| Michael ( @ 2008-10-15 15:40:00 |
| Current mood: |
I think that anyone can attest to the fact that crawling out of a depression isn't easy. First, just waiting at the bottom of the damn hill, in the dark, waiting for the light to creep back in sucks the energy right out of your soul. Second, the hill is the pile up of all the things that you have been neglecting, both in terms of the things that interest you and you haven't given attention to, your family, and your responsibilities. Sometimes, just being able to see the damn hill is enough to send you back into a depression, when you realize just how much of a climb it is.
The last thing that makes a depression hard is that, just sometimes, you get so wrapped up in it that you can't see that everyone you know is at the bottom of the damn hill with you. My depression has affected everyone in that I haven't been there for them, but they have been there for me. I'm not sure what else I can say about that, but "Thank You".
So, if you are following along with the metaphor, while I've been climbing this hill I've been able to notice some of the things that compose my personality for the first time in a while. Like my obsession with all things survival, my penchant for wanting things to be structured and task oriented, and my love of the outdoors. And, also, my willingness to post my thoughts online where my friends can read them.

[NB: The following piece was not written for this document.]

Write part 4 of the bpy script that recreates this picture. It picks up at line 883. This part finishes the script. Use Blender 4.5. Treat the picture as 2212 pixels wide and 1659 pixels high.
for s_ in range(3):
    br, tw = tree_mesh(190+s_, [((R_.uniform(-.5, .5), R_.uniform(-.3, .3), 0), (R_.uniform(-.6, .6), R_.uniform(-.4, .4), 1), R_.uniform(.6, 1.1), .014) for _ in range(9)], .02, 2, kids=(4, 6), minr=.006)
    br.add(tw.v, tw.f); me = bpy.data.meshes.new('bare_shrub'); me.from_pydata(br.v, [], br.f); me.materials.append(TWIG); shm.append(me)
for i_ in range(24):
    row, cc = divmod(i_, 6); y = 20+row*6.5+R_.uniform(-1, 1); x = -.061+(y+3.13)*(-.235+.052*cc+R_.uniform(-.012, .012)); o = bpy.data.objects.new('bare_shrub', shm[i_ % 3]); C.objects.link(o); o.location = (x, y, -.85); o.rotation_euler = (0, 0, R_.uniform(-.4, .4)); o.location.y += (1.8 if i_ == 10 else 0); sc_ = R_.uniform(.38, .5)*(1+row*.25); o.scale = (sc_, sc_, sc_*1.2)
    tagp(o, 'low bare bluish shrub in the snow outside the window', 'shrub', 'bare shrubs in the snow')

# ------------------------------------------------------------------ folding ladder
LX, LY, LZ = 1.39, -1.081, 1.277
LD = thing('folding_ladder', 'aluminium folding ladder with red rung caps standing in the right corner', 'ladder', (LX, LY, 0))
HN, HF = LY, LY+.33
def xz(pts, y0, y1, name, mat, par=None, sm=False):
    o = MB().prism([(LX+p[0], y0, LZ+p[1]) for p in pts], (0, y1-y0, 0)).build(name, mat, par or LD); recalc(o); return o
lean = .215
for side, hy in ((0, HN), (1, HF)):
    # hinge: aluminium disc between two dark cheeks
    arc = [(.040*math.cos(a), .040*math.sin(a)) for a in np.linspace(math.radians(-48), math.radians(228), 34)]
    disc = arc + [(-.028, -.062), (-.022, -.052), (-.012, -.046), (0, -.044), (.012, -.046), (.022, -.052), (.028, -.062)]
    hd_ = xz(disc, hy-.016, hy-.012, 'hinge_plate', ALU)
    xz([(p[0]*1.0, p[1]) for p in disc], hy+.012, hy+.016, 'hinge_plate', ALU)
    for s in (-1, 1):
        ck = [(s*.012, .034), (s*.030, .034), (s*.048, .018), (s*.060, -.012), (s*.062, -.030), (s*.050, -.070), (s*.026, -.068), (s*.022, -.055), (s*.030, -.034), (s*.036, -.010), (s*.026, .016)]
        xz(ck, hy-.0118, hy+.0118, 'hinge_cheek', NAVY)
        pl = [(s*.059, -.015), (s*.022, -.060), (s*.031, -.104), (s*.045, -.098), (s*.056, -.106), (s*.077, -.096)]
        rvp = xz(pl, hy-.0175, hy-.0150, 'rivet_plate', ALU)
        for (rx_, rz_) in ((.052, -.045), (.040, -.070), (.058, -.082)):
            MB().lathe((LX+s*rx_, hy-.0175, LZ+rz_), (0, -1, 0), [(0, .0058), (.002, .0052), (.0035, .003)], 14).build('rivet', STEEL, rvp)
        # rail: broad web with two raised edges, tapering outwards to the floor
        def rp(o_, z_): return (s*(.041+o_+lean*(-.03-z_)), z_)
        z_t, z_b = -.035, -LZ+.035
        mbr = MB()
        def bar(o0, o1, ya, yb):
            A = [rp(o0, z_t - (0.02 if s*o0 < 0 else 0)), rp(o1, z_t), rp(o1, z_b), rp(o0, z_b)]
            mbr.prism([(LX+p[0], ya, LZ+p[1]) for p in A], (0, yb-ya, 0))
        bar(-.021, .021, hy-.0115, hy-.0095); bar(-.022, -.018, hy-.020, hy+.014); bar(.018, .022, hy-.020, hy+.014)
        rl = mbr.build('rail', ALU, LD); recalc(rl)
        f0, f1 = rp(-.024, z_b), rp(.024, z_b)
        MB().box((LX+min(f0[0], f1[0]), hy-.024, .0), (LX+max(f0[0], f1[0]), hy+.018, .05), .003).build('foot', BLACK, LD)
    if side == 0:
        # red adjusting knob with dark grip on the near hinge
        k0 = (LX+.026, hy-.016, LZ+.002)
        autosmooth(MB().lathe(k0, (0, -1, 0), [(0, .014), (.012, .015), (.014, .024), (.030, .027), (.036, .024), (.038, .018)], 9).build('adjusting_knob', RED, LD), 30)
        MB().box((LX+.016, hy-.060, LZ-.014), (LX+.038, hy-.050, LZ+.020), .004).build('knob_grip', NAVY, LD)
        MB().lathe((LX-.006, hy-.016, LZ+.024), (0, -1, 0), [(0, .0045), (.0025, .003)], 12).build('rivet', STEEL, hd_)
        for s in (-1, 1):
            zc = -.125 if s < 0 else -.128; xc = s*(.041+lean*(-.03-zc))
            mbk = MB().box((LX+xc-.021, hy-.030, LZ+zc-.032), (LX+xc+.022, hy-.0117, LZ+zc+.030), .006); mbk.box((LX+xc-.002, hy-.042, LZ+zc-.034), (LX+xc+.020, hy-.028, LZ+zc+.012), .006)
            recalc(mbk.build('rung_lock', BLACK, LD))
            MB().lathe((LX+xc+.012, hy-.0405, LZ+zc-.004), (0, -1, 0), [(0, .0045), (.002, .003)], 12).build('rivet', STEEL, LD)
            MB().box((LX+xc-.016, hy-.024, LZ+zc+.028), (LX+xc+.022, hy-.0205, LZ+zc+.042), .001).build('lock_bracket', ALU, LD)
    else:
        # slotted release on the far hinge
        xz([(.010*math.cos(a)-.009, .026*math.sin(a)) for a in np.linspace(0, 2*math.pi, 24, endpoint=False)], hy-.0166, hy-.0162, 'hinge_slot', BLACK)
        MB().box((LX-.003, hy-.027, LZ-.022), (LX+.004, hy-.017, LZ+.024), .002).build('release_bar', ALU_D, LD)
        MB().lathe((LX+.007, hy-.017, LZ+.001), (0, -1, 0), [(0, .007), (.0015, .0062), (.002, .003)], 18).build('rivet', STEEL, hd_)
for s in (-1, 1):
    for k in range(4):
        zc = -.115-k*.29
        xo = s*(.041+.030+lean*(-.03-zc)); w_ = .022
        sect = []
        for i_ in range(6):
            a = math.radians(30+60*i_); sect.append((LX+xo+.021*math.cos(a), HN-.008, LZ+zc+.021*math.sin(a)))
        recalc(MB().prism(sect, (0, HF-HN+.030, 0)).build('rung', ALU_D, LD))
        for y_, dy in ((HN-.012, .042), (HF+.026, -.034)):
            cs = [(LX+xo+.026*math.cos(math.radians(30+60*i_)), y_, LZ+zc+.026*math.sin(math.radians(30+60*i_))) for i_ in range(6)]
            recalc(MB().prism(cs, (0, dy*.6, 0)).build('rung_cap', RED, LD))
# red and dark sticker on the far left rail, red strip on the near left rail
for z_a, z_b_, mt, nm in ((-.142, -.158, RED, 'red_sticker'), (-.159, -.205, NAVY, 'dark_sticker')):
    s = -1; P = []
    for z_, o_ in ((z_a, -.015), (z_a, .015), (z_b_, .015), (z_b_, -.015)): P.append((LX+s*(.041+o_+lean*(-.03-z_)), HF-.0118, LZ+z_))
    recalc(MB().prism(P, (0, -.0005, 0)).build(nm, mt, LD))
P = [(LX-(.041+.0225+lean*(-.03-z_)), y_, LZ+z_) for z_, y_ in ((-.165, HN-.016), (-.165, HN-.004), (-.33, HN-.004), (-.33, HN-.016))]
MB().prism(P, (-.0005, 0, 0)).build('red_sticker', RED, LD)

Right now, they are all interfering with another thing that I have "rediscovered" while climbing.. Homework. I have this pile up of Spanish HW that I need to do in order to turn it in tomorrow, but I'm just not motivated to do it because it is so beautiful outside, and I just want to be out in it. So, I think I will do this.. I'm going to prioritize.
1. I don't have many days off where it is this pretty, so I should enjoy it while I can.
2. I'll have plenty of time after the sun sets in three hours to do homework.
3. I can get to the top of this pile. I can.